This past weekend I travelled the long distance home to visit my family during Thanksgiving - one of the several holidays that has slowly lost its meaning in a tainted world. It's generally a relaxing holiday - one which my family celebrates by eating, relaxing, and watching football. On Friday, we repeat the process, substituting the ever-present James Bond marathon for football. We end up draped across couches and the floor, dozing and allowing ourselves the rare privilege of completely relaxing and not thinking about our "to-do list" that seems to have grown a mile long. Work is abandoned for a couple of days and a life of leisure is adopted for a time - one which we tire of easily, it seems, though we continue to work for such a novelty.
I remember sitting in the airport on my way home, simply watching the people around me. They are at both their best and worst - their most simple, basic form. Their quickness to give in to impatience and their overwhelming ability to abandon all sense of wrongdoing in a joyful reunion with geographically distant family members - it captivates my attention. I watch with fascination as human character is shown, or unfortunately, sometimes the lack thereof.

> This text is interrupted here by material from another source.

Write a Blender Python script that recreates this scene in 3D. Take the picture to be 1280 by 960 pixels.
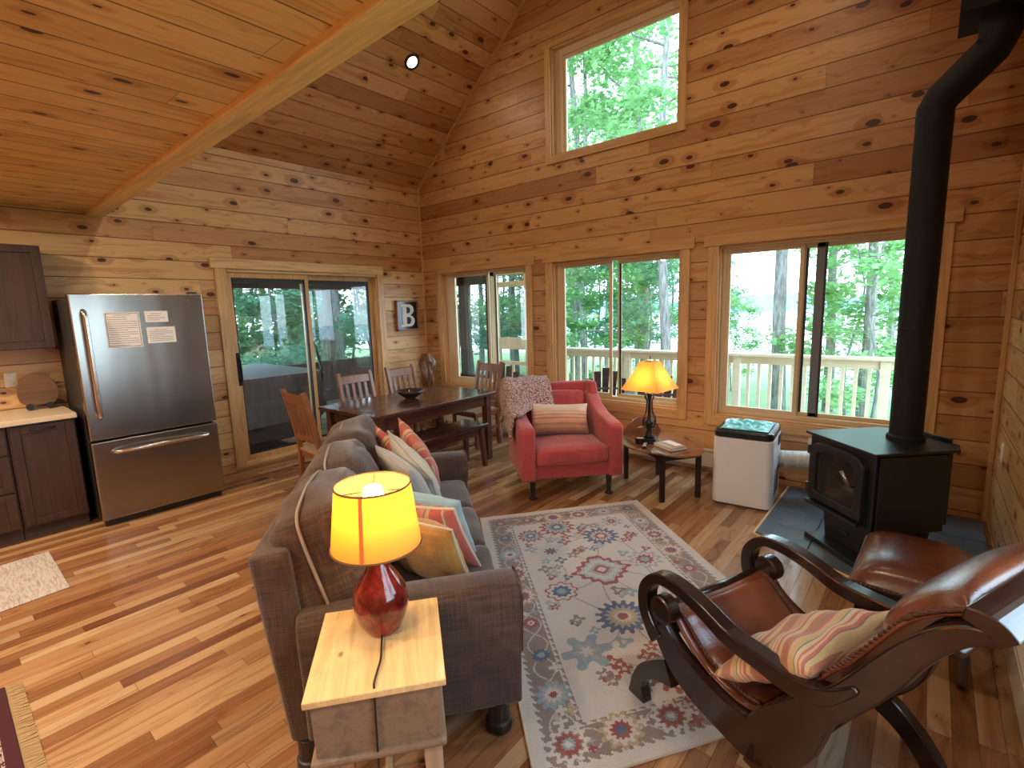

After an exhausting few days, I was quickly running into the time in which I would be forced to return to school. I got the chance to visit my home church for about twenty minutes right before I had to leave for the airport. I saw the people I had left behind when I went on my noble quest to become educated - to further my knowledge of God's Word in an esteemed Christian college. It was somewhat bittersweet to look around and see the faces I hadn't seen in months, wondering what had changed in their lives - what had I missed while I was so far away?
I recognized that these people had also missed much of my life - just the way I wanted it to be. I realized that I had needed [and certainly still do need] time away from prying eyes and those people who remember me as a little girl. I had/have to grow up - to mature into someone much different from whom I had been as a child. It wasn't a vindictive revelation - it was just one that I learned to recognize that I really do need time away. I need to mature beyond "I believe this because my parents do" - truthfully, I needed to face some of the painful circumstances I have since encountered and I also had to learn to deal with them. I am an adult now - at least according to the precedent set by the United States. I need to learn to act like one, which is why I am content to be in the situations I am currently involved in. I am learning, growing, and maturing - a painful, yet necessary and I daresay even a satisfying process.
Unfortunately, I didn't leave on the high note I had hoped for. I made an untimely and very discreet exit on less-then-desirable terms. I was not happy, nor was I incredibly upset. Worst of all, however, I was discontent. I don't expect to be happy all the time, nor am I such a pessimist that I expect despair all the time. I have, however, learned that contentment is a choice. It is a choice I failed to make this past Sunday, and for that I am disappointed in myself.
On my way to the airport, I looked at my mother and spoke the phrase "my time of words was taken away. I have nothing more to say." While I still believe that much of that statement is true, I recognize that I can't dictate the actions of others. People are people, and they make their mistakes just like I make my own. We fail. It's human nature, though I don't condone our willingness to give in to that excuse.
My attempt at profundity, however, is that my words will never be taken away. My voice will not be silenced. My audience may change - it may even shrink - but I will not be silenced. I will not stop using my voice for fear that one day I really will lose it. I can't allow that to happen - I carry a message far too important to let it be silenced by mistakes that someone else may make. It's too important to be silenced by mistakes that I myself may even make.
It is a message that has lasted centuries and will last for eternity. My voice is one in a glorious song that covers the world in a music so beautiful that the effect is overwhelming. Silence becomes more profound, the mistakes more pronounced.
I leave you with what I had planned to convey on Sunday morning:
In this educated world where God is only a subject, it is most difficult to remember that He is so much more than that. That is my reality. In a world where God is not a subject at all, it is most difficult to both reach and successfully disciple nonchristians. That is your reality. In a world where God is neither, the outlook is bleak. People will remain lost. That is our reality. In a world where God is both, however, people have a much more overwhelming ability to hear about God's love for them and be able to accept that love for their own. People will be found. That is our future, our hope.